To this day, there has NEVER been another forest fire that consumed even a tiny amount of acreage since they now LOG and MANAGE those forests up there. The county sells enough timber to put an average of 1.5 to 2 million dollars-sometimes more, into the county coffers each year.
NO it was NOT. It was caused by slash burning by the farmers clearing land and the slash left behind by wasteful logging in the day.
It all got together and away it went. That is why so many got caught in the fire. They were used to smelling the smoke from the slash and stump burning.
It was very dry conditions, and windy. Lots of wood, saw dust laying around from logging. The winds whipped it up into a fire storm. It was so wild it jumped over the Green Bay into Door County. People just didn’t have time to get away. People were burned to ashes.
You should see the Kingston Plains up between Munising Mich and Grand Marias.
I dang near cry when I see that. All they had to do is NOT slash burn it and we could be logging great White Pine forests up there to this day.
I read a book about it.
It was ignored mostly because the Chicago fire happened at the same time, or very close.

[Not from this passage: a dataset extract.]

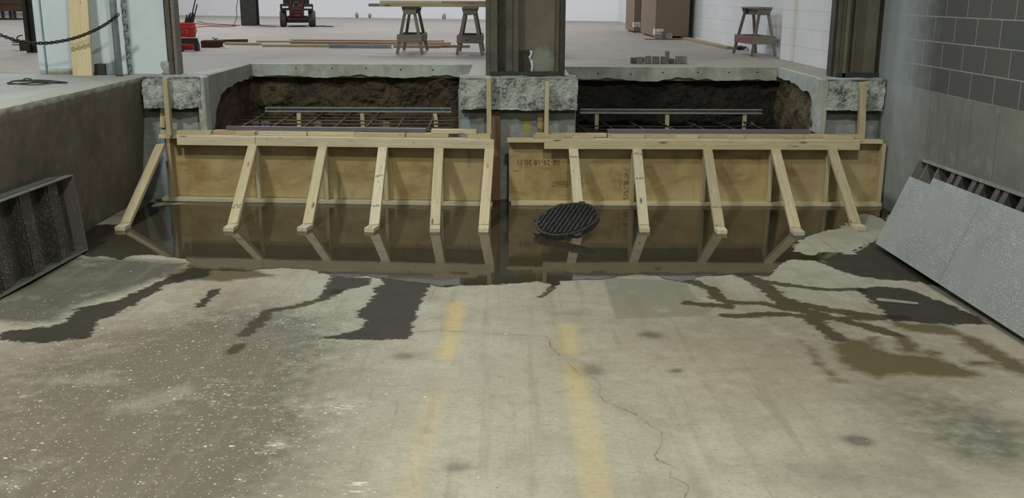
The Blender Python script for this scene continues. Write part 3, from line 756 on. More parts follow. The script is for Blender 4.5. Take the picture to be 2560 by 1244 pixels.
# ------------------------------------------------------------------ door jambs and columns
def post_profile(name, label, cat, x_edges, y_fronts, mats, z1, base=None, depth=9.98):
    r = empty(name, ((x_edges[0]+x_edges[-1])/2, 9.85, D), label, cat)
    for (a, b), yf, (pn, mt) in zip(zip(x_edges, x_edges[1:]), y_fronts, mats):
        abox(pn, (a, yf, D+.003), (b, depth+.08, z1), mt, r, .003)
    if base: abox('bottom_rail', (base[0], base[2], D+.001), (base[1], base[2]+.05, D+.045), M['steel_dark'], r, .003)
    return r
def xs(pxs, y=0, Y=9.86, py=100): return [hitY(p, py, Y).x for p in pxs]
Z_COL = 7.6
M['taupe_spray'] = plain('oversprayed_panel', (.17, .155, .125), .6, .1, .15, 2.5, .15, (.10, .09, .07), .4)
stain(M['taupe_spray'], .05, -3.08, .12, .14, (.26, .29, .265))
B, T, K = M['steel_brown'], M['steel_taupe'], M['steel_dark']
c_edges = xs([1214,1226,1244,1264,1283,1297,1389,1399,1413])
post_profile('door_column', 'dark steel door column with taupe panel standing on the middle concrete pier', 'column', c_edges,
    [9.90, 9.86, 9.95, 9.93, 9.86, 9.95, 9.90, 9.86], [('flange', B), ('channel', M['steel_brown']), ('recess', K), ('channel', B), ('rib', B), ('panel', M['taupe_spray']), ('flange', B), ('flange', K)], Z_COL, (c_edges[1], c_edges[-1]-.03, 9.85))
cc = [o for o in bpy.data.objects if o.name.startswith('door_column')][0]
# peeling sheet at the foot of the middle column
def peel():
    pts = [hitY(x, y, 9.943) for x, y in ((1297,126),(1314,125),(1328,124),(1329,135),(1322,142),(1326,150),(1328,165),(1326,175),(1330,184),(1297,184))]
    p_ = prism('patch', pts, (0, .006, 0), K, cc); p_['label'] = 'grey bare patch with torn edge'
    pts = [hitY(x, y, 9.935) for x, y in ((1324,126),(1331,126),(1330,136),(1325,146),(1332,152),(1333,166),(1330,184),(1326,184),(1328,165),(1325,150),(1321,142),(1326,136))]
    p_ = prism('torn_edge', pts, (0, .012, 0), M['white_paint'], cc)
peel()
r_edges = xs([2092,2098,2107,2114,2123,2135,2143,2205,2218], Y=9.86, py=60)
post_profile('door_column', 'brown steel door column with recessed panel beside the grey block wall', 'column', r_edges,
    [9.93, 9.88, 9.86, 9.84, 9.90, 9.85, 9.95, 9.86], [('flange', K), ('rib', B), ('channel', B), ('rib', T), ('channel', B), ('rib', B), ('panel', T), ('flange', K)], Z_COL, (r_edges[1]+.02, r_edges[-1], 9.84))
struct(abox('trim_2', (r_edges[-1], 9.66, D), (3.70, 10.0, 7.9), M['white_paint'], bev=.004))
l_edges = xs([413,420,431,440], Y=9.9, py=100)
post_profile('door_column', 'weathered dark steel door jamb at the right edge of the white panel wall', 'column', l_edges,
    [9.93, 9.87, 9.90], [('flange', K), ('channel', B), ('rib', M['lumber_grey'])], Z_COL)
# white panel wall stub on the left
wx0 = hitZ(107, 187, D).x; wxl = hitZ(95, 186, D).x
struct(abox('wall_partition', (wx0, 9.93, D), (l_edges[0]-.003, 10.12, 10.4), M['white_paint'], bev=.004))
struct(abox('trim_3', (wxl, 9.90, D), (wx0-.008, 10.0, 7.9), M['white_paint'], bev=.004))
struct(abox('baseboard_left', (wx0+.01, 9.905, D), (hitZ(182, 187, D).x, 9.93, D+.055), M['slab_edge'], bev=.003))

# ------------------------------------------------------------------ formwork
class Form:
    def __init__(s, A, B_):
        s.A = Vector((A[0], A[1], 0)); s.B = Vector((B_[0], B_[1], 0)); s.u = (s.B-s.A).normalized(); s.n = Vector((s.u.y, -s.u.x, 0))
    def P(s, a, t, z): return s.A+s.u*a+s.n*(t-.089)+Vector((0, 0, z))
    def at(s, x, y, t=.089):
        d = ray(x, y); p0 = s.P(0, t, 0); k = (p0-C0).dot(s.n)/d.dot(s.n); p = C0+d*k
        return (p-s.A).dot(s.u), p.z
    def board(s, name, a0, a1, z0, z1, t0, t1, mat, root, vertical=False):
        c = lambda a, z: s.P(a, (t0+t1)/2, z)
        if vertical: return bar(name, c((a0+a1)/2, z0), c((a0+a1)/2, z1), abs(a1-a0), t1-t0, mat, root, up=s.n)
        return bar(name, c(a0, (z0+z1)/2), c(a1, (z0+z1)/2), z1-z0, t1-t0, mat, root, up=s.n)
FL = Form((-3.289, 9.612), (-.092, 9.378)); FR = Form((.069, 9.437), (3.678, 9.418))
W, G, O_, LW = .089, .038, M['lumber_old'], M['lumber_white']
LB = M['lumber']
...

Same day as the Great Chicago Fire.
Some were ID’d by a ring or a watch they used to own. Some died out in a field and never had a hair on their head harmed.

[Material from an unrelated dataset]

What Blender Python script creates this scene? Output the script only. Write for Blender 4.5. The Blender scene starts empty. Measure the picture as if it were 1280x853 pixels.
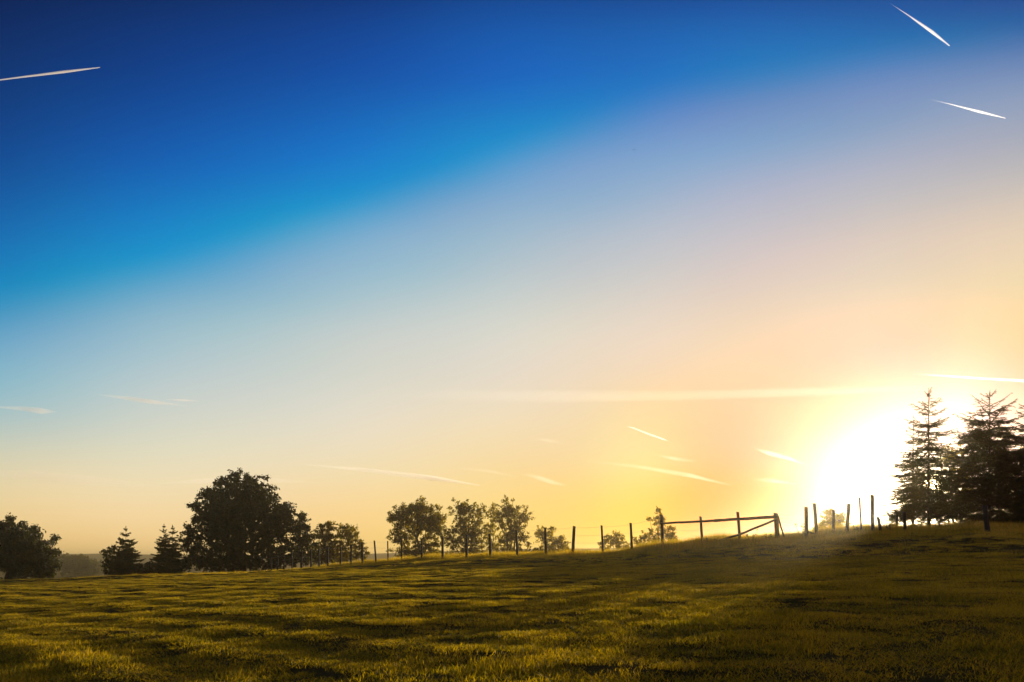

Grandmother said it sucked whole houses up into the air. Dogs and Horses and everything.
Port Huron had a big fire the same day too.
Plenty of people have heard of it, especially here on FR.
http://www.freerepublic.com/tag/18711008/index
Wow, you mean climate change was causing forest fires back in 1871???? If that’s the case, then it stands to reason that climate change caused Mrs. O’Leary’s cow to kick over that lantern the same night.
I know about it. There is some great information available on line regarding this fire. It was overshadowed by the Chicago Fire.
I've known about it since I was in grade school. But disasters that occur in rural areas such as the Lake Okeechobee Hurricane of 1928, which killed over 2,000 people and is the second deadliest hurricane to hit the US, are not as well remembered as those like the Chicago Fire that occur in big cities.